Peretz’s associate who spoke to The Times of Israel said that he believes Netanyahu opposes the possibility of a sole right-wing party consisting of both New Right and URWP with Shaked at the helm, as such a merger would threaten to take away seats from the Likud and prevent the premier from leading the largest party.
Netanyahu is instead reportedly seeking to keep the New Right and URWP separate, as they were during the April vote. During his meeting with Peretz later this evening, the prime minister is expected to pressure Peretz into bringing back the far-right Otzma Yehudit faction into the fold, according to the associate.

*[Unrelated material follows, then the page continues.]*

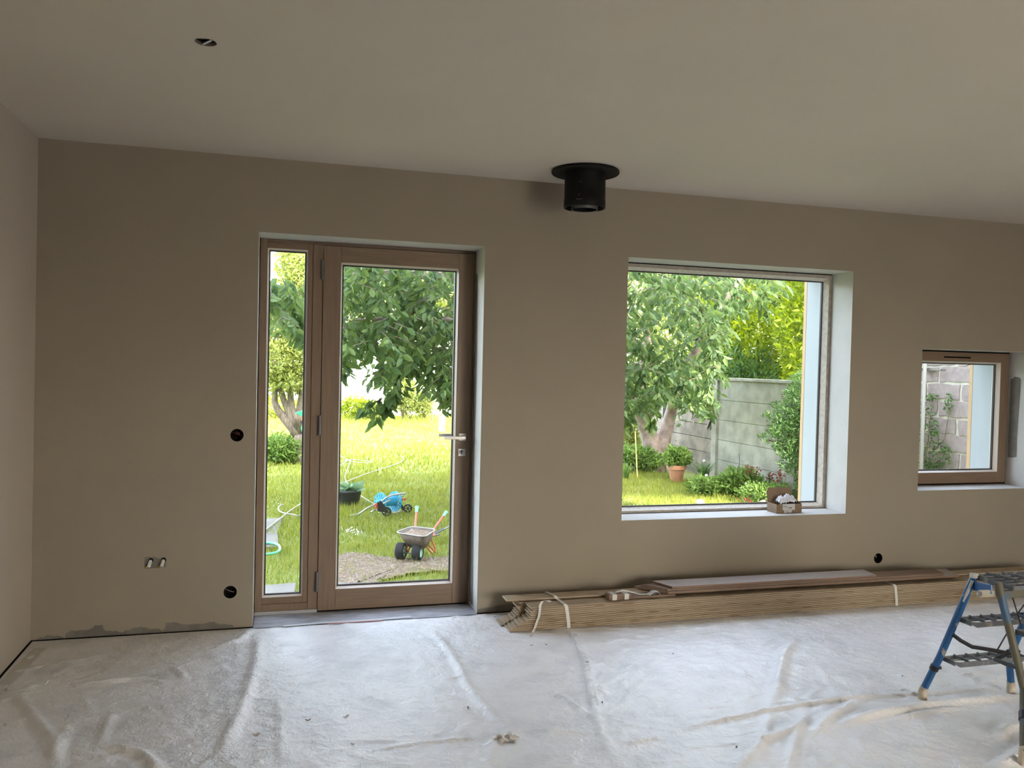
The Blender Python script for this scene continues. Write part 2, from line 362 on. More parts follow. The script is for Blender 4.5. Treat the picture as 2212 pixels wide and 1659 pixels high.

Netanyahu pushed for the same merger ahead of the last election, concerned that separate runs would risk wasting right wing votes if either party did not cross the electoral threshold. Peretz agreed to merge with the faction of self-described disciples of the extremist-rabbi Meir Kahane and the amalgam of the Jewish Home, National Union and Otzma Yehudit managed to earn five seats in the April vote.
Since the elections, however, relations between Peretz and Otzma Yehudit have soured, with the latter claiming that the URWP chairman has not kept his end of their agreement, which required him to resign, along with No. 2 Bezalel Smotrich, after the two were named ministers, in order to allow far-right candidate Itamar Ben-Gvir be named an MK. For his part, Peretz has asserted that, with the dissolving of the Knesset in May, there was no opportunity to pass new legislation allowing more than one minister in the same party to resign and give his place up to someone lower down the list.
The associate of Peretz who spoke with The Times of Israel speculated that Netanyahu may want to have the New Right run on its own in order to take votes away from Yisrael Beytenu. The two parties have pushed back in recent months against some of the more hard-line positions on issues of religion and state, but a New Right-URWP merger would likely shift focus away from the issue, leaving more space for Yisrael Beytenu to control the narrative. The party’s chairman, Avigdor Liberman, has been increasingly portrayed as a likely kingmaker in the upcoming elections, after refusing to join Netanyahu’s coalition, due to disagreements with the ultra-Orthodox parties.